El retrato es una vía de conocimiento y también una pregunta hacia el otro, sin prejuicios, pero ningún artista puede prescindir de la intención con la que mira por el objetivo. Quizá por eso hay extrañeza o burla en los televisores encendidos de esas habitaciones años 60 en las fotografías de Lee Friedlander, donde aparece siempre su cara frente a butacas vacías; o en los conocidos autorretratos surrealistas de Graciela Iturbide como Nuestra Señora de las Iguanas, aderezados con sus elementos turbadores y simbólicos.
Nada ha influido tanto en la evolución del retrato como el desarrollo de las cámaras pequeñas tipo Leica, que sacaron a los fotógrafos de su estudio para retratar con más naturalidad, convirtiendo a veces su obra, como en el caso de Valentín Vega de quien hablé aquí recientemente, en todo un estudio antropológico de su tiempo.

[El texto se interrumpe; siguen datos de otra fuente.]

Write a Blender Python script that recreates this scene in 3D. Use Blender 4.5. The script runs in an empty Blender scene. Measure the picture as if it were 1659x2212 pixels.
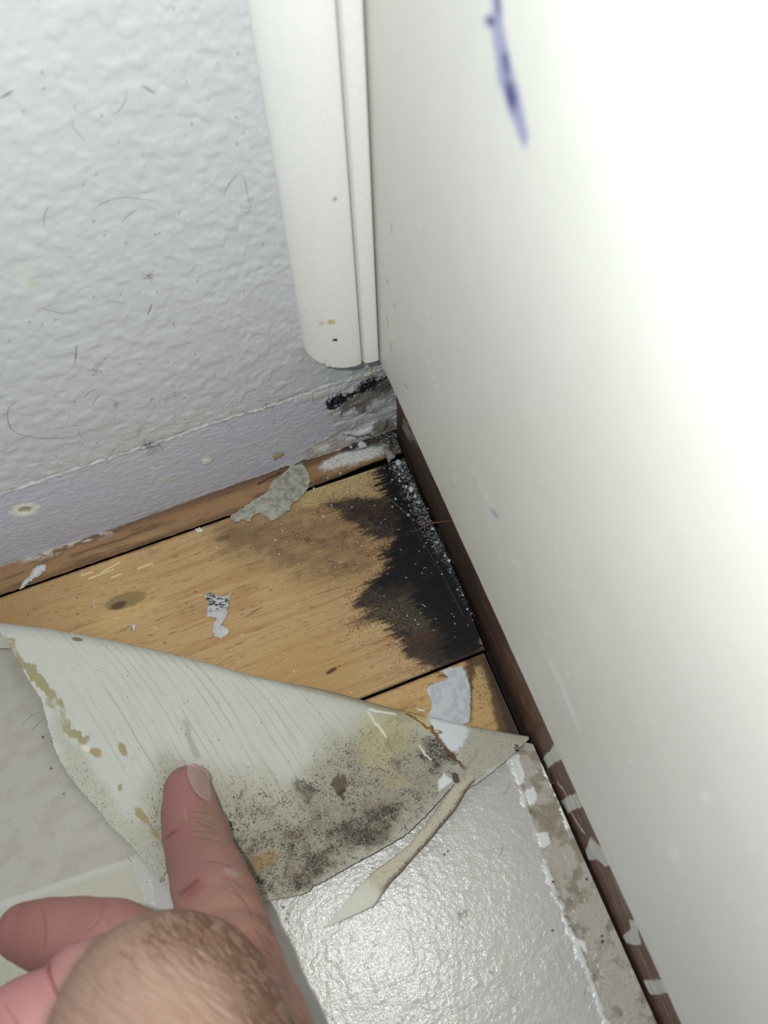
import bpy, math, random
import numpy as np
from mathutils import Vector, Matrix
from mathutils.bvhtree import BVHTree

random.seed(5)
RNG = np.random.default_rng(11)
SC = bpy.context.scene
COL = SC.collection

# ------------------------------------------------------------------ camera solve
# origin: floor point where the plaster wall meets the toe board; x along the wall
# (to the right), y into the wall, z up; metres.
F = 1800.0; CX, CY = 829.5, 1106.0; HC = 0.38
def _rc(p): return np.array([p[0]-CX, p[1]-CY, F])
_d = _rc((875, 2070)); _d /= np.linalg.norm(_d)
def _fl(p):
    r = _rc(p); return r*HC/(r@_d)
_C0 = _fl((857, 930.5)); _n = _fl((0, 1225))-_C0
_X = -_n/np.linalg.norm(_n); _Z = -_d; _Y = np.cross(_Z, _X)
R = np.array([_X, _Y, _Z]); O = -R@_C0
def rays(P):
    P = np.atleast_2d(np.asarray(P, float))
    return np.stack([P[:, 0]-CX, P[:, 1]-CY, np.full(len(P), F)], 1)@R.T
def on_z(P, z=0.0):
    r = rays(P); z = np.asarray(z)*np.ones(len(r)); return O+r*((z-O[2])/r[:, 2])[:, None]
def on_y(P, y=0.0):
    r = rays(P); return O+r*((y-O[1])/r[:, 1])[:, None]
def on_plane(P, q, n):
    r = rays(P); return O+r*(((q-O)@n)/(r@n))[:, None]
def proj(V):
    c = (np.asarray(V)-O)@R
    return np.stack([c[:, 0]/c[:, 2]*F+CX, c[:, 1]/c[:, 2]*F+CY], 1)
def cam2w(c): return O+np.asarray(c)@R.T

cd = bpy.data.cameras.new('camera'); cam = bpy.data.objects.new('camera', cd); COL.objects.link(cam)
cd.sensor_fit = 'VERTICAL'; cd.sensor_height = 24*2212/F; cd.lens = 24
cd.clip_start = 0.005; cd.clip_end = 20
M = Matrix([[R[i][0], -R[i][1], -R[i][2], O[i]] for i in range(3)]+[[0, 0, 0, 1]])
cam.matrix_world = M
cd.dof.use_dof = True; cd.dof.focus_distance = 0.385; cd.dof.aperture_fstop = 9.0
SC.camera = cam

# world: even ambient fill, added to flatten the flash's falloff
w = bpy.data.worlds.new('world'); SC.world = w; w.use_nodes = True
w.node_tree.nodes['Background'].inputs[0].default_value = (0.85, 0.95, 1.0, 1)
w.node_tree.nodes['Background'].inputs[1].default_value = 0.36
# the phone's flash beside the lens
ld = bpy.data.lights.new('flash', 'POINT'); lo = bpy.data.objects.new('flash', ld); COL.objects.link(lo)
lo.location = cam2w([-0.028, -0.020, -0.02]); ld.energy = 2.45; ld.shadow_soft_size = 0.004
ld.color = (0.97, 1.0, 0.985)
SC.view_settings.view_transform = 'Standard'; SC.view_settings.look = 'None'
SC.view_settings.exposure = 0.0; SC.view_settings.gamma = 1.0; SC.view_settings.use_curve_mapping = False

# ------------------------------------------------------------------ helpers
def srgb(c, k=1.0):
    c = np.asarray(c, float)/255.0
    return np.where(c <= 0.04045, c/12.92, ((c+0.055)/1.055)**2.4)*k
K = 1.22
def C(r, g, b): return np.clip(srgb((r, g, b), K), 0, 0.9)
def sm(a, b, x):
    t = np.clip((x-a)/(b-a), 0, 1); return t*t*(3-2*t)
def _h(ix, iy, s):
    n = (ix.astype(np.int64)*374761393+iy.astype(np.int64)*668265263+s*1274126177) & 0xffffffff
    n = ((n ^ (n >> 13))*1103515245) & 0xffffffff
    n = ((n ^ (n >> 16))*2246822519) & 0xffffffff
    return ((n ^ (n >> 15)) & 0xffffff)/float(0xffffff)
def vn(x, y, s=0):
    x = np.asarray(x, float); y = np.asarray(y, float)
    ix = np.floor(x); iy = np.floor(y); fx = x-ix; fy = y-iy
    fx = fx*fx*fx*(fx*(fx*6-15)+10); fy = fy*fy*fy*(fy*(fy*6-15)+10)
    a = _h(ix, iy, s); b = _h(ix+1, iy, s); c = _h(ix, iy+1, s); d = _h(ix+1, iy+1, s)
    return ((a+(b-a)*fx)+((c+(d-c)*fx)-(a+(b-a)*fx))*fy)*2-1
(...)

No falta en la muestra uno de los primeros ejemplos, la Mujer ciega de Paul Strand, que se ha convertido en un clásico; o las instantáneas de Joan Colom en las calles de Barcelona en los años sesenta, en las que enfoca las sombras de la España de entonces con cuadros exactos que captan el pulso de la vida: los olores, los ruidos, el aire, la luz. También hay mirada antropológica en las fabulosas instantáneas de la misma época de Garry Winogrand, quien después de un viaje catártico cruzando Estados Unidos había vuelto a Nueva York para vagabundear con su Leica por todos los rincones de la ciudad. En sus fotografías todo está sucediendo; esa mujer que se ríe con un helado en la mano ante un escaparate es la expresión más viva del optimismo económico que caló en toda una generación, mientras el país vivía un tiempo de convulsión social y política.
Diane Arbus pone su matiz en esta sección de la muestra y va más allá del documentalismo, impregnándolo de tal modo con su curiosidad que convierte en mágicos y horribles a la vez a los personajes marginales que retrata. Arbus nos obliga a contemplar de frente, en el mismo nivel, sus cuadros de apariencia fea y nos iguala a ellos. Se diría que su mirada es compasiva, pero ella la despoja de toda emoción y por eso nos desconcierta. Confieso que tengo debilidad por Diane Arbus. Aquí está, con su gesto crispado como si nos preguntase algo, el Niño con una granada de juguete en la mano bajo los árboles de Central Park en 1962. Y escondiendo su frustración bajo sus sombreros y sus joyas, sus uñas nacaradas y sus cigarrillos humeantes, las Dos señoras en el automat, que aunque sonríen están llenas de tristeza. Arbus le quita la piel al retratado, nos cuenta una historia brutal abundando en detalles que no siempre nos gustaría conocer.
También cuentan su historia los retratos despojados de Alberto García Álix. Sus personajes parecen abducidos por un árido romanticismo que los arrastra siempre al peor lado de la vida. Quizá por eso hay algo enternecedor en los enormes ojos brillantes de Xuri en trance, donde ahora mismo podría bucear hasta perderme. Stefano, ti amo tanto, dice el tatuaje de la chica que aparece retratada en El dolor de Elena Mar. Y mirándola, parece imposible que no haya alguien que sufra con ella. Creo que cuando contemplamos un retrato es eso lo que tratamos de adivinar: qué fuego arde en el corazón de quien es retratado. Es muy sutil y me resulta algo violento manifestarlo, pero creo sinceramente que hay cosas que nadie vería si no las hubiera fotografiado, dijo Arbus en una ocasión. Pero un retrato nos revela también ese fuego que encendió la persona retratada en el corazón del fotógrafo. Vemos esa luz, atravesando en un instante el objetivo de su cámara para fijarlo.
Somos tan efímeros, pero en una imagen quizá quedamos para siempre.
Felices retratos estivales, feliz verano.